Gang Starr représente tout à fait le genre de hip-hop que j'adule en particulier, c'est-à-dire ce hip-hop qui correspond aujourd'hui à celui qu'on appelle "nuageux" outre-Atlantique, ce hip-hop transcendant & pourtant percutant, mais dont l'écoute propose un instant de détente absolue.
Très old-school dans sa composition, en ce sens que la linéarité prône, tant dans le flow que dans la rythmique ou l'instrumentale, on perçoit des influences nettement marquées : en ce qui concerne le débit & les paroles, on pense automatiquement à Mobb Deep, au Wu-Tang Clan ou à Nas, tout en songeant à l'apparition imminente du phénomène Madlib, faisant à l'époque ses premiers pas au sein du groupe Lootpack, ce genre de voix narrative, explicative, raccrochée à son temps & au temps qui défile en général, suscitant auprès de l'auditeur une recherche sur le passé, lui faisant réfléchir sur la nostalgie qu'il ressent ; c'est quelque peu semblable en ce qui touche l'instrumentale, répétitive dans sa structure, rappelant les rues sales & méconnues de l'underground hip-hop, représenté par des monstres comme The Lords of the Underground, The Pharcyde, Souls of Mischief, entre autres.
L'ensemble donne un cocktail détonnant mêlant quasiment toutes les sources de hip-hop, qu'il soit barré, posé, jazzy, professionnel ou nerveux, sans toutefois que tout soit incohérent au sein de l'album.
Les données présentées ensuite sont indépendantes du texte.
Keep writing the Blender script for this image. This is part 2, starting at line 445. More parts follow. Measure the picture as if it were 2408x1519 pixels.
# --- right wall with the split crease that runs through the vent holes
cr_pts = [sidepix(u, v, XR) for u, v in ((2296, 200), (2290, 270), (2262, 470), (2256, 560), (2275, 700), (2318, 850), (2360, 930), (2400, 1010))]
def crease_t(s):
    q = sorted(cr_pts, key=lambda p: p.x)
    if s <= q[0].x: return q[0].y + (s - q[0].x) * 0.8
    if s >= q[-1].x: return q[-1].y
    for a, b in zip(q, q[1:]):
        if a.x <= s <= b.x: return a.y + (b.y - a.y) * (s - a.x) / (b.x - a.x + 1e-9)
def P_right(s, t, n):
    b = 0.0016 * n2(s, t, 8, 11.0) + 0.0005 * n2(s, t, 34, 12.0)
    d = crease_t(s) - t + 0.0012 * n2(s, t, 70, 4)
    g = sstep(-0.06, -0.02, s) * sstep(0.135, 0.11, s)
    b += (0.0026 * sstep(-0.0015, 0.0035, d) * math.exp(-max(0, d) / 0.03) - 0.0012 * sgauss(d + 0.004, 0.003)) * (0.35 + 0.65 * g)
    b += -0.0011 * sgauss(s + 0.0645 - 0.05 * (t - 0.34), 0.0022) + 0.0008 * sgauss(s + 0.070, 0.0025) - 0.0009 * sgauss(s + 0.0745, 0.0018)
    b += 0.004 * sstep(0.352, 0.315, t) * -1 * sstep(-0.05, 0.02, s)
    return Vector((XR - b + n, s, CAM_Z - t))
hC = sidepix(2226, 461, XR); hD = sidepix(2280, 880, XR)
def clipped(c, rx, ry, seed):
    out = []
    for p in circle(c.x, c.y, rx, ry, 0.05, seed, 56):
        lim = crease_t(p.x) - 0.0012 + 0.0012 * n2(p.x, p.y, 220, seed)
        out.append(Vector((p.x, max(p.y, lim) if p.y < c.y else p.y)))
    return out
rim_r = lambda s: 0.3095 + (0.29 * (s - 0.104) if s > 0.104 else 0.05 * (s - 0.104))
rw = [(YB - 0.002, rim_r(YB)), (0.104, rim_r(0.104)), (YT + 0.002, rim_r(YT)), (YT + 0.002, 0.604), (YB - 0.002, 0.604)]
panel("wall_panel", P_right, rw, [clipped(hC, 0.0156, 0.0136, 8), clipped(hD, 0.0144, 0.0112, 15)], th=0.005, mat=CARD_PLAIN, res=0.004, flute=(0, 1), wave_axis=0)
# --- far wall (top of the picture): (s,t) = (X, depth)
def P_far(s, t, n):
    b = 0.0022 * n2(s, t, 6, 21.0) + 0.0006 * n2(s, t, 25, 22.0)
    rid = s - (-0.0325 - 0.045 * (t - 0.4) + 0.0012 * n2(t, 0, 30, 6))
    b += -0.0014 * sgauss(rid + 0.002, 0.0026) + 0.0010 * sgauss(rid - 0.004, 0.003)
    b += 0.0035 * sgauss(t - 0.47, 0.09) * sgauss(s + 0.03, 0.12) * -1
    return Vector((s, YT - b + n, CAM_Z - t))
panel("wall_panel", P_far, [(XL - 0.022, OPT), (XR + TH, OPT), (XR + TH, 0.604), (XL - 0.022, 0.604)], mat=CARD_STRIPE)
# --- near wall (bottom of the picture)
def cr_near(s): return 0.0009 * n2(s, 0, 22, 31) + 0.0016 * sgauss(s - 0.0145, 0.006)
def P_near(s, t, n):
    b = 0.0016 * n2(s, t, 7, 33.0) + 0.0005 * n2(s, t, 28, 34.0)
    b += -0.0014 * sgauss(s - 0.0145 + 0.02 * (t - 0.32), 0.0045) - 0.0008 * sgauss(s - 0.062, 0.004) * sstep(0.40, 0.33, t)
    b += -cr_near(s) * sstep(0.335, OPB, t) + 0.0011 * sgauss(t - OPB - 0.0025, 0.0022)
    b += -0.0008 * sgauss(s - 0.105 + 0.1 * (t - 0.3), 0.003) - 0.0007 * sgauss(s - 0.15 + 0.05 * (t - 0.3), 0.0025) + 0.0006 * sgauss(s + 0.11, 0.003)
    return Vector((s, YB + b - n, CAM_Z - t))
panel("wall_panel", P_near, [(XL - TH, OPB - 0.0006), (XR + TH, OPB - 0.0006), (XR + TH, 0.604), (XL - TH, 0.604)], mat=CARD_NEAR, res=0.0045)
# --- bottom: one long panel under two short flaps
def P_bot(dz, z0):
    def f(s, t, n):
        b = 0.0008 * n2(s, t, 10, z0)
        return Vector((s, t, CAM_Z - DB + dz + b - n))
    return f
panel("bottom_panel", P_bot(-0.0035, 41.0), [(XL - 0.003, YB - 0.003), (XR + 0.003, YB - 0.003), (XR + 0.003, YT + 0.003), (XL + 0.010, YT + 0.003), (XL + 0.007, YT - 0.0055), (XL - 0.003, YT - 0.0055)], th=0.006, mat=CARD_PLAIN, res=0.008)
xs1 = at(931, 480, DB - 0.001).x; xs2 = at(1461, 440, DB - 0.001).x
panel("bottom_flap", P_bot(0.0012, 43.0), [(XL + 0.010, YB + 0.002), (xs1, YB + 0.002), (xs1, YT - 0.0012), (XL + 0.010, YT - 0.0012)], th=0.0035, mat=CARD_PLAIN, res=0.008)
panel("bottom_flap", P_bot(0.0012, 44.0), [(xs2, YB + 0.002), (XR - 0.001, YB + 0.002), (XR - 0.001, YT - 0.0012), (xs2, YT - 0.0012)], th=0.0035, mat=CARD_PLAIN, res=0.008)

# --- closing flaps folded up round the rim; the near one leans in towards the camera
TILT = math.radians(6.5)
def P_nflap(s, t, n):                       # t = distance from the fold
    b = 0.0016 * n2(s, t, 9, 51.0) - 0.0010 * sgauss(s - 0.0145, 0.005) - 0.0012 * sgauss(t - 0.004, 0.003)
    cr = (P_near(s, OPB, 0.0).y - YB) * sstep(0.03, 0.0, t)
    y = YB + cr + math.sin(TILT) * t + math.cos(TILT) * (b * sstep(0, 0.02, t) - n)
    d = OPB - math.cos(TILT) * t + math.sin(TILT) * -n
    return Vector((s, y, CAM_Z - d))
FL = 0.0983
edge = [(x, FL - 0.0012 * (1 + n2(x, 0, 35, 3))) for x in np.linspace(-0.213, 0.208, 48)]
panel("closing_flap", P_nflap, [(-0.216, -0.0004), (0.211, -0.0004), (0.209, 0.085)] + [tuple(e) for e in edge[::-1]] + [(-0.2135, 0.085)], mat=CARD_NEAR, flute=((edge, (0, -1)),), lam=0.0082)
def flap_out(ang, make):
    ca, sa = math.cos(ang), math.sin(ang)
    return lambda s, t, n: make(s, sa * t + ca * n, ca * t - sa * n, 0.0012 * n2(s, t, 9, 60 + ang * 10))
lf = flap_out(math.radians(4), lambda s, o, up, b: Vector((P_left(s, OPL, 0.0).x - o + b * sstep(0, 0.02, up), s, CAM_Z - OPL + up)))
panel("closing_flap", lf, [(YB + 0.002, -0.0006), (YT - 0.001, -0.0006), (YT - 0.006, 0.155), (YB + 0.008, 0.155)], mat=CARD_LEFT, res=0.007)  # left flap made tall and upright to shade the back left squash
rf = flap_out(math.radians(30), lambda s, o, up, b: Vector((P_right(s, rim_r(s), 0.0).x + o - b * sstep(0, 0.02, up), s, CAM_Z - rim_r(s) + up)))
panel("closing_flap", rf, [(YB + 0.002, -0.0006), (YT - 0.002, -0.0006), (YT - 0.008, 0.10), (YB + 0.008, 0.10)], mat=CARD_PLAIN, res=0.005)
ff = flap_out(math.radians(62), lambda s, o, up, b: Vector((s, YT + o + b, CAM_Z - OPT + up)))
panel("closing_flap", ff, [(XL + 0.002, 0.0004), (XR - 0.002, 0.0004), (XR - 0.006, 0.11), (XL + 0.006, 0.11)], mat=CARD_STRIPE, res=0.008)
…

C'est un hip-hop surprenant, faisant appel à toutes les sources nécessaires pour provoquer un élan cafardeux dans l'esprit de tout auditeur, on se sent inséré dans les années 90, sans cependant qu'on sache que c'est au cours de cette décade qu'il a été composé. Tout est très propre, très soigné, aucune erreur particulière n'est à noter, si ce n'est la redondance parfois non-désirée qui se fait sentir dans l'enchaînement de certains titres, mais celle-ci reste finalement assez peu présente, & l'effort à ce propos est remarquable, surtout sur un tel projet, s'étalant sur plus d'une heure de hip-hop sans répit (oui car ils auraient pu se consacrer à certaines pistes "interludes", ou baser des ponts à base d'instrumentales, mais on a le droit à des paroles chaque fois).
Sans m'attarder plus longtemps sur ce phénomène reconnu mondialement, & à juste titre, je tiens à remercier Tristan-Hugo, sans qui je n'aurais probablement jamais repensé à cet album qui a marqué une partie de mon adolescence sauvage. Mes artistes hip-hop indémodables étant Nujabes, Madlib, DJ Shadow & Why?, j'hésite à ajouter Gang Starr à mon top, duo produisant indéniablement une musique d'une qualité irréprochable.